Thursday, 7 June 2012

London's Moody Jubilee Hangover

When looking around London this week, it's a bit like being inside someone else's hangover. In the suburbs, there are still a few Union Jack flags adorning people's houses, but now the Jubilee is over, they seem a bit bedraggled in the rain that has followed our recent mini heat wave.

In town, the banks of the Thames are still showing evidence that a heaving monster of a crowd has been there. There are occasional piles of stacked crowd barriers presumably awaiting collection. There seems to be more litter than usual. And somehow it's strangely quiet.

Post-Jubilee Rubbish

It's not really quiet, of course. London doesn't really do "quiet". But perhaps you'll know what I mean. There are noticeably fewer people around. The trains have spare seats. I suppose some of this is due to the half term holiday currently being enjoyed by the capital's children. But even my eccentric travelling companion in the yellow sou'wester is absent, perhaps off chasing humpbacks in the north Atlantic rather than wave his red white and blue any more.

If music were playing now, it'd be slow, and slightly overdriven. There'd be a church hall reverb, like that when they're going to switch the lights on at the end of a wedding party. It wouldn't be hard to find a broken bottle, and perhaps in the corner a girl with tear-streaked makeup would be mournfully smoking a cigarette and wondering why it came to this.
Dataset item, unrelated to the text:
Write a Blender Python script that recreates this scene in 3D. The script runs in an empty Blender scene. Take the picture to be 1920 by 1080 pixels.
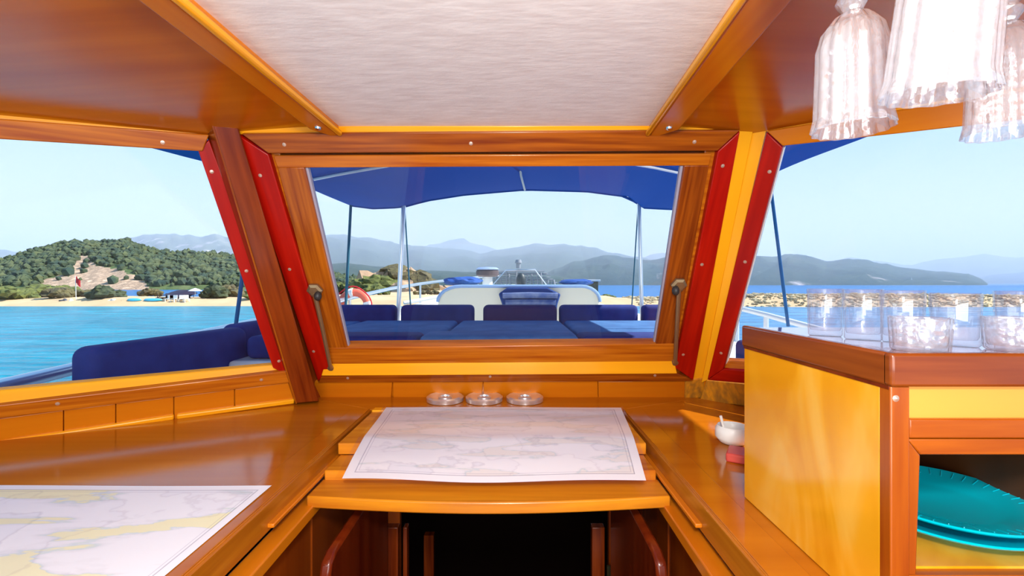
import bpy, math, random
from mathutils import Vector, Matrix, noise
random.seed(7)
C = bpy.context.scene.collection
sc = bpy.context.scene

# ------------------------------------------------------------ camera, sky, sun, exposure
F, CX, HY = 860.0, 960.0, 529.0          # focal length and horizon in the 1920x1080 frame
cam_d = bpy.data.cameras.new('camera'); cam = bpy.data.objects.new('camera', cam_d); C.objects.link(cam)
cam.location = (0, 0, 0); cam.rotation_euler = (math.pi/2, 0, 0)
cam_d.sensor_width = 36; cam_d.lens = F/1920*36; cam_d.shift_y = -(540-HY)/1920
cam_d.clip_start = .01; cam_d.clip_end = 20000
sc.camera = cam
sc.cycles.volume_bounces = 4; sc.cycles.transparent_max_bounces = 32
sc.view_settings.view_transform = 'Standard'; sc.view_settings.look = 'None'
sc.view_settings.gamma = 1; sc.view_settings.exposure = 0.0; sc.view_settings.use_curve_mapping = False

SUN_TO = Vector((1.0, .10, .95)).normalized()
sd = bpy.data.lights.new('sun', 'SUN'); sun = bpy.data.objects.new('sun', sd); C.objects.link(sun)
sd.energy = 8.0; sd.angle = math.radians(.6); sd.color = (1, .97, .92)
sun.rotation_euler = SUN_TO.to_track_quat('Z', 'Y').to_euler()

# the photographer's flash / daylight from the open back of the wheelhouse
def area(name, loc, to, size, e, col=(1, 1, 1)):
    d = bpy.data.lights.new(name, 'AREA'); o = bpy.data.objects.new(name, d); C.objects.link(o)
    d.shape = 'RECTANGLE'; d.size = size[0]; d.size_y = size[1]; d.energy = e; d.color = col
    o.location = loc; o.rotation_euler = (Vector(loc)-Vector(to)).to_track_quat('Z', 'Y').to_euler()
    return o
area('camera_flash', (.03, -.10, .24), (.03, 1.2, -.12), (.14, .10), 12.5, (1, .96, .9))
area('open_back_daylight', (0, -1.1, .0), (0, 1.2, -.1), (1.9, .8), 36.0, (1, .97, .93))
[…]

But life goes on, and so does London. I still see a delivery happening as I walk to my desk. The recently finished hotel just along the street (unashamedly completed in good time to exploit Olympic visitors) is now serving breakfasts to its guests. There's always a tomorrow, and that tomorrow has come now. The Shard is still Shardy; The Wobbly Bridge still doesn't wobble any more, Nelson continues to observe proceedings from the top of his column. There has been rain today and sunshine after it, and when the half term is over, the people will return. It's London, it's alive, it does events and gatherings and festivities perhaps better than anywhere in the world. And then it wakes up, moves on, and takes us all with it in a perpetual journey through its ever changing moods.